Greenwood also has new property maintenance codes, which allow the city to fine people if they have high grass, trash in their yards or broken windows, code enforcement officer John Myers said. Greenwood gives owners 10 days to correct the problems or face a fine of $50 per day, which has helped motivate owners to address problems quickly.

The city received complaints about 125 vacant properties in 2013, but only issued citations to 12 that didn’t fix the problem within 10 days, he said.

The county has fewer options and can’t fine owners or demolish houses, planning and zoning director David Hittle said. Outside of rules about high grass, the county has no unsafe building code, he said.

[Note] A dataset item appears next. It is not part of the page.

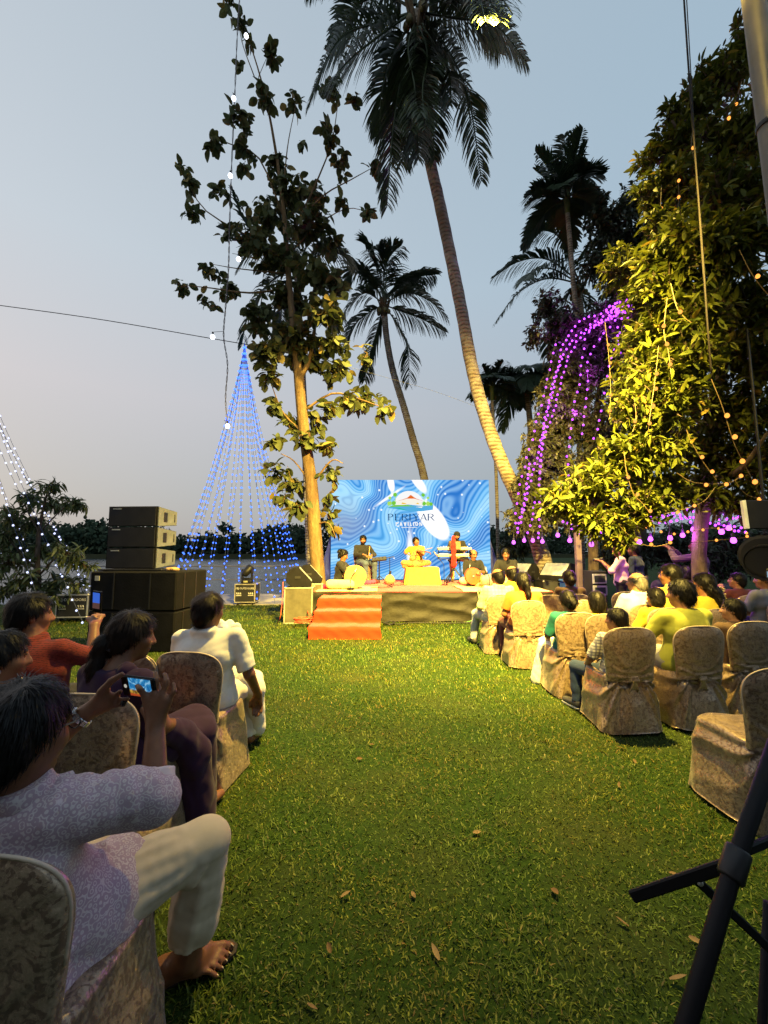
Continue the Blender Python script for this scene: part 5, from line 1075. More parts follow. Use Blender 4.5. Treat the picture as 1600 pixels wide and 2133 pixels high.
# ---------------------------------------------------------------- cases, monitors, speakers
M_CASE = mat('black_laminate', (.02, .02, .022), .5, .4, bscale=120, bstr=.2, bdist=.002); M_CASEWHITE = mat('white_stencil', (.72, .70, .64), .7); M_GREYSIDE = mat('grey_speaker_side', (.13, .145, .17), .6); M_CASEGOLD = mat('pale_case_edge', (.55, .50, .40), .4, .5, .5)
def text_mesh(body, size, m, parent, loc, rot):
    c = bpy.data.curves.new('lettering', 'FONT'); c.body = body; c.size = size; c.align_x = 'CENTER'; c.extrude = .001; c.resolution_u = 2
    o = bpy.data.objects.new('lettering', c); COL.objects.link(o); dg = bpy.context.evaluated_depsgraph_get(); me = bpy.data.meshes.new_from_object(o.evaluated_get(dg)); bpy.data.objects.remove(o)
    me.materials.clear(); return mk('lettering', me, m, parent, loc, rot)
def flight_case(label, loc, rz, w, d, h, edge=M_ALU, text=None, wheels=True, body=M_CASE, group='flight cases'):
    r = empty('flight_case', label, 'flight case', loc, rz, group); z0 = .09 if wheels else .0
    pb = MB().box((0, 0, z0 + h / 2), (w, d, h)).build('panel_box', body, r)
    t = .028
    for sx in (-1, 1):
        for sy in (-1, 1): MB().box((sx * (w / 2 - t / 2 + .004), sy * (d / 2 - t / 2 + .004), z0 + h / 2), (t, t, h - .06), bev=.004).build('edge', edge, r)
    for zz in (z0 + t / 2 - .004, z0 + h - t / 2 + .004):
        for sy in (-1, 1): MB().box((0, sy * (d / 2 - t / 2 + .0045), zz), (w - .05, t, t), bev=.004).build('edge', edge, r)
        for sx in (-1, 1): MB().box((sx * (w / 2 - t / 2 + .0045), 0, zz), (t, d - .05, t), bev=.004).build('edge', edge, r)
        for sx in (-1, 1):
            for sy in (-1, 1): MB().box((sx * (w / 2 - .012), sy * (d / 2 - .012), zz), (.05, .05, .05), bev=.018).build('corner', M_STEEL, r)
    if wheels:
        for sx in (-1, 1):
            for sy in (-1, 1): MB().lathe([(.02, -.014), (.042, -.012), (.042, .012), (.02, .014)], (sx * (w / 2 - .08), sy * (d / 2 - .08), .043), Matrix.Rotation(math.pi / 2, 3, 'Y'), 14).build('castor', M_BLACK, r, smooth=False)
    if text:
        text_mesh(text, w * .125, M_CASEWHITE, pb, (0, -d / 2 - .006, z0 + h * .72), (math.pi / 2, 0, 0))
        for sx in (-1, 1):
            l = MB()
            for q in range(3): l.prism([(sx * w * .29 - .07 + .05 * q, -d / 2 - .004, z0 + h * .54), (sx * w * .29 - .04 + .05 * q, -d / 2 - .004, z0 + h * .54), (sx * w * .29 - .03 + .05 * q, -d / 2 - .004, z0 + h * .44), (sx * w * .29 - .05 + .05 * q, -d / 2 - .004, z0 + h * .44)], (0, -.002, 0))
            l.box((sx * w * .29, -d / 2 - .005, z0 + h * .38), (.15, .003, .015)); l.build('emblem', M_CASEWHITE, pb)
    return r
p = gp(508, 1262); flight_case('small flight case with pale edges under the moving light', (p.x, p.y + .28, 0), R(3), .58, .56, .52, M_CASEGOLD, 'PSJ OUTDOORS')
mhp = (p.x - .02, p.y + .28, .61)
p = gp(143, 1296); flight_case('flight case half hidden under the mango tree', (p.x, p.y + .3, 0), R(5), .66, .56, .50, M_ALU, 'PSJ OUTDOORS')
# moving head stage light
mh = empty('moving_head_light', 'black moving head light standing on the small flight case', 'stage light', mhp)
MB().box((0, 0, .06), (.30, .26, .12), bev=.03).build('base', M_BLACK, mh); MB().box((0, -.135, .06), (.12, .006, .05)).build('panel', mat('lamp_panel', (.4, .38, .2), .4), mh)
for sx in (-1, 1): MB().box((sx * .14, 0, .27), (.05, .12, .30), bev=.02).build('yoke_arm', M_BLACK, mh)
MB().box((0, 0, .14), (.33, .14, .05), bev=.02).build('yoke', M_BLACK, mh)
hd = MB().lathe([(.06, -.17), (.10, -.14), (.115, -.02), (.12, .10), (.115, .17), (.02, .175)], (0, 0, .36), Matrix.Rotation(R(38), 3, 'Y') @ Matrix.Rotation(R(-20), 3, 'X'), 20).build('head', M_BLACK, mh, smooth=True)
# wedge monitors
def wedge(label, loc, rz, w=.62, body=M_BLACKROUGH):
    r = empty('floor_monitor', label, 'speaker', loc, rz, 'wedge stage monitors'); prof = [(-.26, .0), (.16, .0), (.27, .10), (.27, .28), (.16, .40), (.02, .42), (-.28, .10)]
    MB().prism([(-w / 2, y, z) for y, z in prof], (w, 0, 0)).build('cabinet', body, r); cb = r.children[0]
    gm = mat('grey_grille', (.33, .36, .40), .5, .4, .3, bscale=300, bstr=.6, bdist=.003); a, b_ = Vector((0, -.28, .10)), Vector((0, .02, .42)); M = frame(b_ - a); mid = (a + b_) / 2
    nrm = Vector((0, -.73, .68)); MB().box(mid + nrm * .006, (w - .06, .40, .012), M=M, bev=.004).build('grille', gm, cb)
    for sx in (-1, 1): MB().box((sx * (w / 2 + .004), .03, .20), (.008, .12, .05), bev=.003).build('handle', M_BLACK, r)
    return r
p = gp(618, 1300)
flight_case('upright black case with pale edges at the left stage corner, nearest', (p.x + .0, p.y + .28, 0), R(4), .60, .5, .76, M_CASEGOLD, None, False, body=mat('olive_carpet_case', (.10, .09, .06), .9, bscale=150, bstr=.4, bdist=.003))
flight_case('upright black case tucked behind the nearest one at the stage corner', (p.x + .13, p.y + .83, 0), R(4), .60, .48, .80, M_CASEGOLD, None, False, body=MATS['olive_carpet_case'])
wedge('black wedge monitor on the cases at the left stage corner, nearest', (p.x - .02, p.y + .30, .775), R(90 + 10), .5); wedge('second black wedge monitor behind the first at the left stage corner', (p.x + .12, p.y + .86, .815), R(90 + 10), .5)
p = at(1165, 1218, 10.4); bx_ = p.x
flight_case('low black case right of the stage under the grey-topped monitors', (bx_ - .05, 10.6, 0), 0, .8, .7, .82, M_BLACK, None, False); flight_case('second low black case beside the right stage edge', (bx_ - .86, 11.1, 0), 0, .7, .7, .80, M_BLACK, None, False)
wedge('grey-topped wedge monitor at the right stage end, nearer one', (bx_ + .02, 10.5, .83), R(-58), .72); wedge('grey-topped wedge monitor at the right stage end, farther one', (bx_ - .74, 11.0, .81), R(-58), .72)
# main speaker stack at left
ss = gp(290, 1362); sy = ss.y + .1; slx = at(182, 1270, sy).x; srx = at(372, 1270, sy).x; sw = srx - slx; scx = (slx + srx) / 2; srz = R(-4)
M_SUB = mat('speaker_cover_cloth', (.007, .007, .009), .85, .12, bscale=30, bstr=.4, bdist=.01)
def sub(label, z, h):
    r = empty('subwoofer', label, 'speaker', (scx, sy + .48, z), srz, 'black loudspeaker stack')
    MB().box((0, 0, h / 2), (sw, .94, h - .012), bev=.02).build('cabinet', M_SUB, r)
    for x in (-sw * .22, sw * .2): MB().box((x, -.472, h / 2), (.022, .008, h - .06)).build('seam', M_BLACK, r)
    for y in (-.25, .1): MB().box((sw / 2 + .004, y, h / 2), (.008, .03, h - .06)).build('seam', M_BLACK, r)
    MB().box((-sw / 2 + .12, -.474, h * .82) , (.075, .006, .075)).build('badge', mat('badge', (.6, .55, .45), .5), r) if 'upper' in label else None
    return r
hh = 1.52 - (at(182, 1190, sy).z - 1.52) * -1 if False else at(182, 1190, sy).z
sub('lower big black covered subwoofer standing on the lawn', .0, hh / 2); sub('upper big black covered subwoofer with a small pale badge', hh / 2, hh / 2)
ty = sy + .18; lx = at(224, 1120, ty).x; rx = at(330, 1120, ty).x; lw = rx - lx; zt = at(224, 1054, ty).z; lh = (zt - hh - .03) / 3
for k in range(3):
    r = empty('line_array_box', ('bottom', 'middle', 'top')[k] + ' box of the three stacked line array speakers', 'speaker', ((lx + rx) / 2, ty + .3, hh + .03 + lh * k), srz, 'three line array speakers')
    MB().prism([(-lw / 2, -.3, .008), (lw / 2, -.3, .008), (lw / 2, .25, .035), (-lw / 2, .25, .035)], (0, 0, .001)).add([], []) 
    MB().add([(sx * lw / 2, y, z) for sx in (-1, 1) for (y, z) in ((-.3, .006), (.26, .05), (.26, lh - .05), (-.3, lh - .006))], [(0, 1, 2, 3), (4, 7, 6, 5), (0, 4, 5, 1), (3, 2, 6, 7), (1, 5, 6, 2), (0, 3, 7, 4)]).build('cabinet', M_BLACKROUGH, r)
    MB().box((0, -.306, lh / 2), (lw - .03, .012, lh - .03), bev=.004).build('grille', mat('black_grille', (.012, .012, .016), .6, .3, bscale=400, bstr=.5, bdist=.002), r)
    for sx in (-1, 1):
        MB().prism([(sx * (lw / 2 + .001), y, z) for y, z in ((-.28, .012), (.24, .055), (.24, lh - .055), (-.28, lh - .012))], (sx * .012, 0, 0)).build('side_plate', M_GREYSIDE, r)
        MB().box((sx * (lw / 2 + .014), -.09, lh / 2), (.010, .10, .16), bev=.004).build('handle', M_BLACK, r); MB().box((sx * (lw / 2 + .015), .17, lh / 2), (.008, .02, .13)).build('rigging_slot', M_BLACK, r)
    MB().box((-lw * .32, -.3135, lh * .86), (.14, .003, .016)).build('logo', mat('pale_logo', (.4, .4, .42), .5), r)
tr = MB().box((0, 0, .015), (lw + .2, .7, .028), bev=.005).build('tray', M_BLACK, loc=((lx + rx) / 2, ty + .3, hh)); tag(tr, 'thin black tray between the subwoofers and the line array', 'tray')
q = at(362, 1180, sy + .15); mb = Vol(); mb.ell((0, 0, .02), (.10, .06, .03)).ell((-.06, .02, .02), (.06, .04, .02)).wrinkle(.01, 60, 4); thing_mesh('rag', mb.mesh('rag', .01), cloth('brown_rag', (.35, .22, .12)), 'crumpled brown cloth on top of the subwoofers', 'cloth', (q.x, q.y, hh))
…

“I wish we had more authority to quickly remove some of those houses. We just don’t. Once people move out of the house and close the doors and just leave, that house might sit there,” Johnson County Health Department administrator John Bonsett said.

Oftentimes a strongly-worded letter is the only option the health department has, Bonsett said. For example, the county wanted to get a home in Needham Township torn down that was owned by a woman in Georgia.

The health department sent her a letter that said the building was unsafe and that she needed to demolish it. She did hire someone to tear down and remove the building within a few weeks,

even though the county didn’t have any legal backing to force her to, he said.

Often, the county waits for an owner to take action. BLT Homes bought the U.S. 31 house at a tax sale in 2013 and is planning to renovate the home, but the project is going to be much more involved than the company originally thought, said Chad Handley, co-general manager of BLT Homes — Indianapolis Region. One issue has been figuring out how to install a new septic system on the small lot and the company has recently figured out how to squeeze it in, he said. Now they’re waiting for the weather to break to get started, he said.

“We do plan on doing a full rehab on that house,” Handley said. “It’s definitely on the list

for cleanup. It is a lot bigger rehab than what we thought we got into.”